__Direction__
The lines from the top of the material below through the line containing "(1.4, 2.2, .8)]))" are to be printed exactly, with pictures omitted.

/---

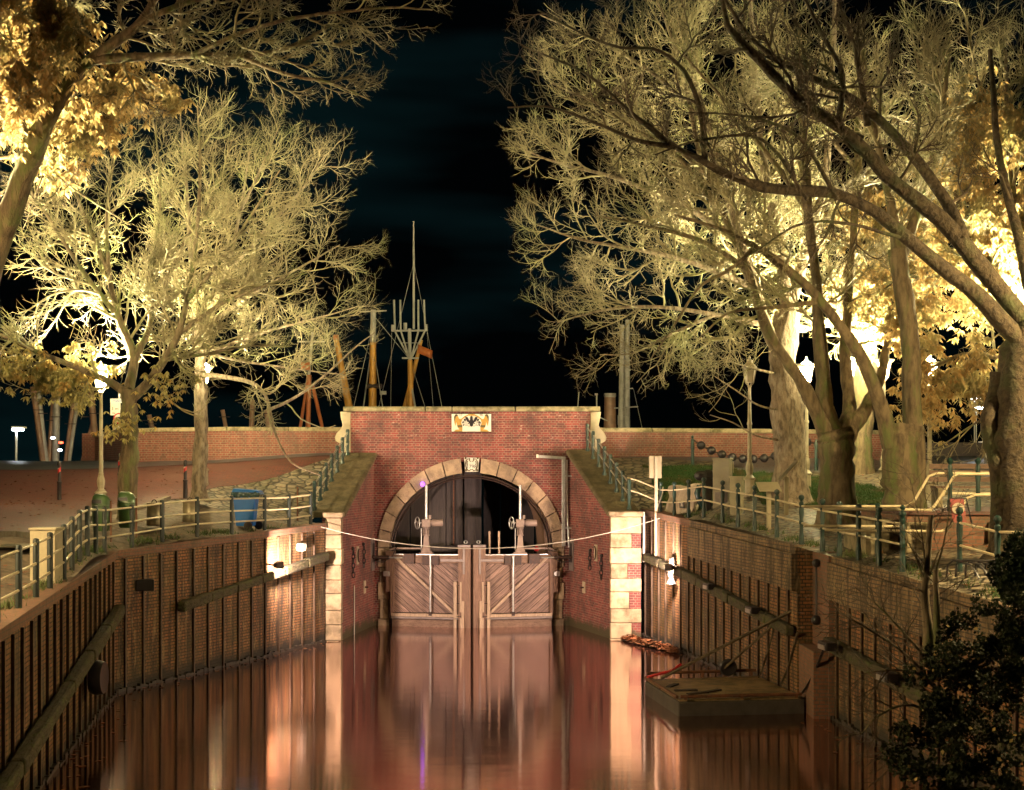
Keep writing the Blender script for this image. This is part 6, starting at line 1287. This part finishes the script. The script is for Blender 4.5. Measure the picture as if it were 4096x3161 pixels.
tree('background_tree', 'dark trunk standing between the forked and the double chestnut near the dike wall', G(10.8, 44),
  [([(3440, 1925, 44), (3440, 1780, 44), (3450, 1600, 44), (3470, 1400, 44)], .42, .32, None), ([(3460, 1500, 44), (3380, 1250, 44), (3300, 1000, 44), (3240, 700, 44)], .2, .05, .2), ([(3470, 1400, 44), (3520, 1150, 44), (3600, 850, 44), (3640, 500, 44)], .2, .05, .2), ([(3470, 1420, 44), (3460, 1100, 44.4), (3440, 700, 44.8), (3440, 300, 45)], .18, .05, .2), ([(3300, 1000, 44), (3100, 760, 43.6), (2900, 560, 43.4), (2700, 400, 43.2)], .1, .02, .1), ([(3380, 1250, 44), (3150, 1100, 43.6), (2900, 1000, 43.4), (2700, 960, 43.2)], .09, .02, .1), ([(3440, 700, 44.8), (3200, 400, 44.8), (3000, 150, 44.8)], .09, .02, .1), ([(3600, 850, 44), (3780, 600, 44), (3900, 300, 44)], .09, .02, .1), ([(3470, 1450, 44), (3510, 1370, 43), (3560, 1310, 42.2), (3660, 1260, 41.6)], .06, .014, .1), ([(3490, 1300, 44), (3540, 1200, 43), (3600, 1130, 42.4)], .06, .014, .1), ([(3460, 1400, 44), (3400, 1320, 43), (3330, 1280, 42.4)], .05, .014, .1)],
  (px(3260, 640, 44), (5.4, 4, 6.2)), C(d1=2.4, l1=2.1, r=(.045, .03, .021, .017)), 26, M['bark'], M['twig'], leaf=('leaf_gold', 8000, .21, [px(3540, 1200, 42), px(3600, 900, 44), px(3500, 1310, 42)], [(1.9, 2.6, 1.3), (2, 3, 1.5), (1.4, 2.2, .8)]))

# ------------------------------------------------------------------ ivy, bushes and bare shrubs at the near right
def leaf_cloud(name, label, cat, blobs, n, size, mat, seed, base, kind=None, extra=None):
    rng = np.random.default_rng(seed); w = np.array([a[1][0]*a[1][2] for a in blobs]); w = w/w.sum(); k = rng.choice(len(blobs), n, p=w)
    c = np.array([b_[0] for b_ in blobs])[k]; rd = np.array([b_[1] for b_ in blobs])[k]; u = nrm(rng.normal(size=(n, 3)))*(rng.random((n, 1))**.35); p = c+u*rd
    az = rng.uniform(0, 6.28, n); tl = nrm(rng.normal(size=(n, 3))+np.array([-.3, -.8, .2])); a = nrm(np.cross(tl, rng.normal(size=(n, 3)))); b_ = np.cross(tl, a); s = (size*rng.uniform(.6, 1.3, n))[:, None]
    V = np.stack([p-a*s*.6, p+b_*s*.55, p+a*s*.75, p-b_*s*.55], 1).reshape(-1, 3)
    r = thing(name, base, label, cat); fast_mesh('foliage', V, np.arange(len(V)).reshape(-1, 4), mat, r, smooth=False)
    if extra:
        j = rng.integers(0, n, extra); p = p[j]+np.array([-.05, -.12, 0]); tl = nrm(rng.normal(size=(extra, 3))*.5+np.array([-.2, -1, .3])); a = nrm(np.cross(tl, rng.normal(size=(extra, 3)))); b_ = np.cross(tl, a); s = size*1.3
        V = np.stack([p-a*s*.6, p+b_*s*.5, p+a*s*.8, p-b_*s*.5], 1).reshape(-1, 3); fast_mesh('yellow_leaves', V, np.arange(len(V)).reshape(-1, 4), M['ivy_yellow'], r, smooth=False)
    return r
iv = []; _r = np.random.default_rng(77)
for x, y, Y, rx, rz in ((3800, 2560, 17.5, .35, .35), (3700, 2650, 17.2, .3, .35), (3850, 2700, 17, .5, .5), (3640, 2800, 16.8, .3, .35), (3760, 2850, 16.6, .5, .4), (3900, 2900, 16.6, .4, .45), (3680, 2980, 16.4, .45, .4), (3820, 3060, 16.2, .55, .4), (3640, 3110, 16.2, .3, .3), (3940, 2500, 17.6, .5, .35), (4040, 2560, 17.6, .4, .5), (4000, 2700, 17.4, .35, .4), (4060, 2420, 17.8, .4, .3), (3960, 2620, 17.4, .4, .4), (3760, 3150, 16, .5, .3), (3900, 3140, 16.2, .35, .3)):
    for q in range(11): iv.append((P(x, y, Y)+_r.normal(0, 1, 3)*np.array([rx, .3, rz])*.55+np.array([.22, 0, 0]), tuple(np.array([rx, .3, rz])*_r.uniform(.1, .5, 3))))
leaf_cloud('ivy', 'dark ivy with a few yellow leaves hanging over the near right quay wall', 'ivy', iv, 24000, .032, M['ivy'], 31, P(3800, 2800, 17), extra=70)
bb = [(P(4075, 2290, 18.5), (.4, .4, .3)), (P(4110, 2200, 18.5), (.3, .35, .3)), (P(4100, 2350, 18.3), (.35, .35, .25))]
leaf_cloud('evergreen_bush', 'dark round evergreen bush at the right edge beside the near railing', 'bush', bb, 6000, .035, M['bush'], 32, P(4080, 2330, 18.5))
def bare_shrub(label, base, stems, seed, cfgm=6):
    rng = np.random.default_rng(seed); r = thing('bare_shrub', base, label, 'shrub', 'bare shrubs on the right quay wall'); parts = []; tw = []
    for pts, r0, r1 in stems:
        pp = smooth_path([P(*q) for q in pts], 14); rr = np.linspace(r0, r1, 14); parts.append(tube_batch(pp[None], rr[None], 8, rng))
        ln = np.linalg.norm(np.diff(pp, axis=0), axis=1).sum(); p, d, rp_, t = shoots(pp[None], rr[None], int(cfgm*ln)+2, .3, 1, 45, rng); L = .75*(1.1-.5*t)*rng.uniform(.5, 1.2, len(p)); r0_ = np.minimum(rp_*.6, .009)
        Pn, Rn = grow(p, d, L, r0_, r0_*.5, 8, rng, .14, .0, .05); tw.append(tube_batch(Pn, Rn, 4, rng)); p, d, rp_, t = shoots(Pn, Rn, 5, .2, 1, 45, rng); L2 = np.repeat(L, 5)*.5*(1.1-.5*t); Pn, Rn = grow(p, d, L2, np.full(len(p), .0045), np.full(len(p), .0028), 5, rng, .16, 0, .05); tw.append(tube_batch(Pn, Rn, 3, rng))
    v, q = join(parts); fast_mesh('trunk', v, q, M['bark'], r); v, q = join(tw); fast_mesh('twigs', v, q, M['twig_dark'], r)
bare_shrub('pollarded bare shrub with thin upright shoots in front of the near railing', P(3720, 2540, 18.5), [([(3715, 2650, 18.5), (3710, 2500, 18.5), (3700, 2380, 18.5), (3712, 2200, 18.5), (3725, 2060, 18.5)], .075, .035), ([(3750, 2600, 18.4), (3745, 2400, 18.4), (3742, 2280, 18.4)], .05, .035), ([(3700, 2330, 18.5), (3650, 2200, 18.4), (3600, 2130, 18.4)], .014, .005), ([(3705, 2330, 18.5), (3690, 2150, 18.4), (3660, 2000, 18.3), (3640, 1930, 18.3)], .014, .004), ([(3740, 2300, 18.5), (3780, 2150, 18.5), (3800, 2000, 18.4), (3790, 1880, 18.4)], .014, .004), ([(3720, 2300, 18.5), (3760, 2200, 18.3), (3830, 2130, 18.3)], .012, .004)], 41, 3)
bare_shrub('fan of dark bare twigs spreading left over the near right quay wall', P(3760, 2780, 17.6), [([(3800, 2850, 17.6), (3720, 2720, 17.6), (3600, 2600, 17.5), (3460, 2510, 17.4), (3360, 2450, 17.4)], .03, .006), ([(3780, 2800, 17.6), (3680, 2700, 17.3), (3560, 2680, 17.2), (3440, 2700, 17.2)], .025, .006), ([(3760, 2700, 17.6), (3640, 2560, 17.5), (3520, 2430, 17.5), (3420, 2350, 17.5)], .025, .006), ([(3780, 2880, 17.4), (3640, 2820, 17.1), (3520, 2860, 17), (3440, 2940, 17)], .022, .006), ([(3740, 2980, 17.2), (3600, 2980, 17), (3500, 3040, 16.9)], .02, .005)], 42, 8)

rg = np.random.default_rng(55); n = 2600; X = np.concatenate([rg.uniform(-16, -5, n), rg.uniform(4, 13, n)]); Y = rg.uniform(18, 46, 2*n)
ok = np.where(X < 0, X < EL(Y)-.15, X > ER(Y)+.15); X, Y = X[ok], Y[ok]; Zg = np.where(X < 0, ZL(X, Y), ZR(X, Y))+.035; n = len(X)
an = rg.uniform(0, 6.28, n); sz = rg.uniform(.03, .08, n); V = []
for k in range(4):
    q = an+k*math.pi/2; rr_ = sz*(1 if k % 2 else .6); V.append(np.stack([X+rr_*np.cos(q), Y+rr_*np.sin(q), Zg+rg.uniform(0, .02, n)], 1))
V = np.stack(V, 1).reshape(-1, 3); o = fast_mesh('fallen_leaves', V, np.arange(len(V)).reshape(-1, 4), M['litter'], smooth=False); tag(o, 'brown fallen leaves scattered over the paving of both banks', 'leaves', kind='stuff')

def weeds(name, label, n, fx, y0, y1, Zf, seed):
    rg = np.random.default_rng(seed); Y = rg.uniform(y0, y1, n); Y = Y[(np.sin(Y*2.1)+np.sin(Y*5.3)+rg.normal(0, .5, n)) > .2]; n = len(Y); X = fx(Y)+rg.normal(0, .1, n)
    base = np.stack([X, Y, Zf(X, Y)], 1); a = rg.uniform(0, 6.28, n); dd = np.stack([np.cos(a), np.sin(a), 0*a], 1)*.012; tip = base+np.concatenate([rg.normal(0, .05, (n, 2)), rg.uniform(.04, .16, (n, 1))], 1)
    v = np.stack([base-dd, base+dd, tip], 1).reshape(-1, 3); o = fast_mesh(name, v, np.arange(len(v)).reshape(-1, 3), M['weed'], smooth=False); tag(o, label, 'weeds', kind='stuff')
weeds('weeds', 'tufts of green weeds along the edge of the left quay', 5000, lambda Y: EL(Y)-.3, 17, 41, ZL, 71)
weeds('weeds', 'tufts of green weeds along the edge of the right quay', 2500, lambda Y: ER(Y)+.3, 21, 42, ZR, 72)

rg = np.random.default_rng(91); n = 260; Y = rg.uniform(17, 43, n); sd = rg.random(n) < .5; off = np.abs(rg.normal(0, .35, n))+.12; X = np.where(sd, EL(Y)+off, ER(Y)-off); k = ~((X > 2.8) & (X < 6.2) & (Y > 28.5) & (Y < 32.6)); X, Y = X[k], Y[k]; n = len(X)
an = rg.uniform(0, 6.28, n); sz = rg.uniform(.03, .08, n); V = []
for k in range(4):
    q = an+k*math.pi/2; rr_ = sz*(1 if k % 2 else .6); V.append(np.stack([X+rr_*np.cos(q), Y+rr_*np.sin(q), np.full(n, .006)+.004*(k % 2)], 1))
V = np.stack(V, 1).reshape(-1, 3); o = fast_mesh('floating_leaves', V, np.arange(len(V)).reshape(-1, 4), M['litter'], smooth=False); tag(o, 'brown leaves floating on the water along the quay walls', 'leaves', kind='stuff')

\---

__Task output__
Keep writing the Blender script for this image. This is part 6, starting at line 1287. This part finishes the script. The script is for Blender 4.5. Measure the picture as if it were 4096x3161 pixels.
tree('background_tree', 'dark trunk standing between the forked and the double chestnut near the dike wall', G(10.8, 44),
  [([(3440, 1925, 44), (3440, 1780, 44), (3450, 1600, 44), (3470, 1400, 44)], .42, .32, None), ([(3460, 1500, 44), (3380, 1250, 44), (3300, 1000, 44), (3240, 700, 44)], .2, .05, .2), ([(3470, 1400, 44), (3520, 1150, 44), (3600, 850, 44), (3640, 500, 44)], .2, .05, .2), ([(3470, 1420, 44), (3460, 1100, 44.4), (3440, 700, 44.8), (3440, 300, 45)], .18, .05, .2), ([(3300, 1000, 44), (3100, 760, 43.6), (2900, 560, 43.4), (2700, 400, 43.2)], .1, .02, .1), ([(3380, 1250, 44), (3150, 1100, 43.6), (2900, 1000, 43.4), (2700, 960, 43.2)], .09, .02, .1), ([(3440, 700, 44.8), (3200, 400, 44.8), (3000, 150, 44.8)], .09, .02, .1), ([(3600, 850, 44), (3780, 600, 44), (3900, 300, 44)], .09, .02, .1), ([(3470, 1450, 44), (3510, 1370, 43), (3560, 1310, 42.2), (3660, 1260, 41.6)], .06, .014, .1), ([(3490, 1300, 44), (3540, 1200, 43), (3600, 1130, 42.4)], .06, .014, .1), ([(3460, 1400, 44), (3400, 1320, 43), (3330, 1280, 42.4)], .05, .014, .1)],
  (px(3260, 640, 44), (5.4, 4, 6.2)), C(d1=2.4, l1=2.1, r=(.045, .03, .021, .017)), 26, M['bark'], M['twig'], leaf=('leaf_gold', 8000, .21, [px(3540, 1200, 42), px(3600, 900, 44), px(3500, 1310, 42)], [(1.9, 2.6, 1.3), (2, 3, 1.5), (1.4, 2.2, .8)]))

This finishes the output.